**GIVEN INFORMATION**
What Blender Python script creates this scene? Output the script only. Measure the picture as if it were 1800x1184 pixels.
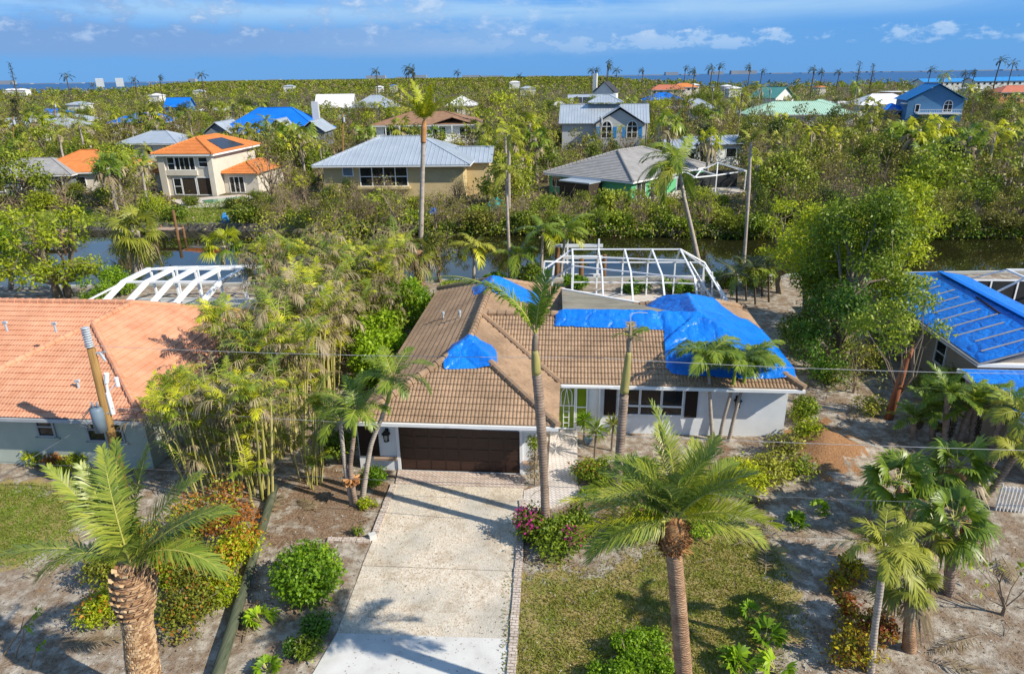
import bpy, bmesh, math, random
import numpy as np
from mathutils import Vector, Matrix, noise as mnoise

# ------------------------------------------------------------------ scene, camera, light
for o in list(bpy.data.objects): bpy.data.objects.remove(o)
SC = bpy.context.scene
COL = SC.collection
rnd = random.Random(11)
rng = np.random.default_rng(11)
PI = math.pi
FPX = 1200.0                                   # focal length in photo pixels (24 mm on 36 mm)
PITCH = math.atan(457.5 / FPX)
ROLL = math.radians(0.8)
CAMH = 14.8
SUN_AZ = (0.905, -0.424)                       # horizontal direction towards the sun
SUN_EL = math.radians(37)

cam = bpy.data.cameras.new('camera')
camo = bpy.data.objects.new('camera', cam); COL.objects.link(camo)
cam.lens = 24; cam.sensor_width = 36; cam.clip_start = 0.5; cam.clip_end = 80000
fw = Vector((0, math.cos(PITCH), -math.sin(PITCH))); up0 = Vector((0, math.sin(PITCH), math.cos(PITCH))); rt0 = Vector((1, 0, 0))
ix = rt0 * math.cos(ROLL) - up0 * math.sin(ROLL); iy = rt0 * math.sin(ROLL) + up0 * math.cos(ROLL)
m = Matrix((ix, iy, -fw)).transposed().to_4x4(); m.translation = Vector((0, 0, CAMH))
camo.matrix_world = m
SC.camera = camo

def ray(px, py):
    x = (px - 900) / FPX; y = (592 - py) / FPX
    a = x * math.cos(ROLL) + y * math.sin(ROLL); b = -x * math.sin(ROLL) + y * math.cos(ROLL)
    return (a, math.cos(PITCH) + b * math.sin(PITCH), -math.sin(PITCH) + b * math.cos(PITCH))
def G(px, py, z=0.0):                          # a photo pixel on the level z
    d = ray(px, py); t = (z - CAMH) / d[2]
    return (d[0] * t, d[1] * t)
def AT(px, py, Y):                             # a photo pixel at the distance Y
    d = ray(px, py); t = Y / d[1]
    return Vector((d[0] * t, Y, CAMH + d[2] * t))
def PX(x, y, z):
    z = z - CAMH
    c = y * math.cos(PITCH) - z * math.sin(PITCH); u = y * math.sin(PITCH) + z * math.cos(PITCH)
    a = x * math.cos(ROLL) - u * math.sin(ROLL); b = x * math.sin(ROLL) + u * math.cos(ROLL)
    return 900 + FPX * a / c, 592 - FPX * b / c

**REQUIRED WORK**
Your task is to reproduce exactly the lines from the start of the data above through the line containing "from mathutils import", leaving every picture out.

**SOLVED EXERCISE**
What Blender Python script creates this scene? Output the script only. Measure the picture as if it were 1800x1184 pixels.
import bpy, bmesh, math, random
import numpy as np
from mathutils import Vector, Matrix, noise as mnoise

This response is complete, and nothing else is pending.